→ WORK REQUIRED
Starting with the line that contains "5.6).build('inner_wall', M_dark, house)", write out each line through the end of the listing, unchanged. Output nothing else.

begin DATA SECTION

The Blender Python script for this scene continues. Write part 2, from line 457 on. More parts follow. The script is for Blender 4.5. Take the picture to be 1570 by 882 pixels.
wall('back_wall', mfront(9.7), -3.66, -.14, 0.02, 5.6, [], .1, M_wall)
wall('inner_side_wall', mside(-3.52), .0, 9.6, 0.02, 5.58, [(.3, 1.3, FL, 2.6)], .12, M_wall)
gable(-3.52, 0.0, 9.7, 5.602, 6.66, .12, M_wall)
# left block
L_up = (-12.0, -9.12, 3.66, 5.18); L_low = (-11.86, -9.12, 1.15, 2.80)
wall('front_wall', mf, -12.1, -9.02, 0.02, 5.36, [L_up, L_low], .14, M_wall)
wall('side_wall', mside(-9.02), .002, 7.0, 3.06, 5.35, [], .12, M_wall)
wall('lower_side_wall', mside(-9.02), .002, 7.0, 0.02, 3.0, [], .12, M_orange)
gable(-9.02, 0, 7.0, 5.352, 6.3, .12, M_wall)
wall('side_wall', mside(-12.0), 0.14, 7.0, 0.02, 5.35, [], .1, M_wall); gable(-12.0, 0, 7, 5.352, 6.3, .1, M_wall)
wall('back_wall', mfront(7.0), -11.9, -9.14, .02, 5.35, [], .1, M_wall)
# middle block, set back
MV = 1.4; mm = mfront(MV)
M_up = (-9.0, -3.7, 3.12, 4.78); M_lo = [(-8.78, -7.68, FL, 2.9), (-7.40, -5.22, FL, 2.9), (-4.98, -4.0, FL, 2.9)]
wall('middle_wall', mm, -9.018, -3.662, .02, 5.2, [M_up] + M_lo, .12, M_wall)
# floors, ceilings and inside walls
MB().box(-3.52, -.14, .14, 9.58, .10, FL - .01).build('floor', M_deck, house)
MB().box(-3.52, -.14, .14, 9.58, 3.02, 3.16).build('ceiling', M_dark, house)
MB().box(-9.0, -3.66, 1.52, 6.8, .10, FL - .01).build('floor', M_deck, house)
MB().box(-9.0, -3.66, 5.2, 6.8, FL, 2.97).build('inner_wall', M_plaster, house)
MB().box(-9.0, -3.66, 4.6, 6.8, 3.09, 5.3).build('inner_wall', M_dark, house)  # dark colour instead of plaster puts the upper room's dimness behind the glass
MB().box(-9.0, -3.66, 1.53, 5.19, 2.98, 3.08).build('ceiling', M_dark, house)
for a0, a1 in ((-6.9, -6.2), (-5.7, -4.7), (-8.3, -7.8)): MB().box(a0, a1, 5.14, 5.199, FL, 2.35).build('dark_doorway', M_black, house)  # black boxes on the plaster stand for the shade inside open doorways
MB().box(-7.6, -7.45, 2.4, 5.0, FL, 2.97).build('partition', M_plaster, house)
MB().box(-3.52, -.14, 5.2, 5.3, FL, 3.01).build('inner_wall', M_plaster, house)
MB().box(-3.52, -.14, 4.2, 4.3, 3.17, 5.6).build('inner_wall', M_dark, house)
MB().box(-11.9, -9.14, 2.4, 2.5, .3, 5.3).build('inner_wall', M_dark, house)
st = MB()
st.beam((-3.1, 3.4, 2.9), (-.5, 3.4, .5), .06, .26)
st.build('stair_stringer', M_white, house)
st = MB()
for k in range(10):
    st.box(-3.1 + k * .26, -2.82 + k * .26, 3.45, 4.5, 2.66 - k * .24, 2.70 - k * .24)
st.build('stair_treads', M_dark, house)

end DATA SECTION

→ EXERCISE SOLUTION
MB().box(-3.52, -.14, 4.2, 4.3, 3.17, 5.6).build('inner_wall', M_dark, house)
MB().box(-11.9, -9.14, 2.4, 2.5, .3, 5.3).build('inner_wall', M_dark, house)
st = MB()
st.beam((-3.1, 3.4, 2.9), (-.5, 3.4, .5), .06, .26)
st.build('stair_stringer', M_white, house)
st = MB()
for k in range(10):
    st.box(-3.1 + k * .26, -2.82 + k * .26, 3.45, 4.5, 2.66 - k * .24, 2.70 - k * .24)
st.build('stair_treads', M_dark, house)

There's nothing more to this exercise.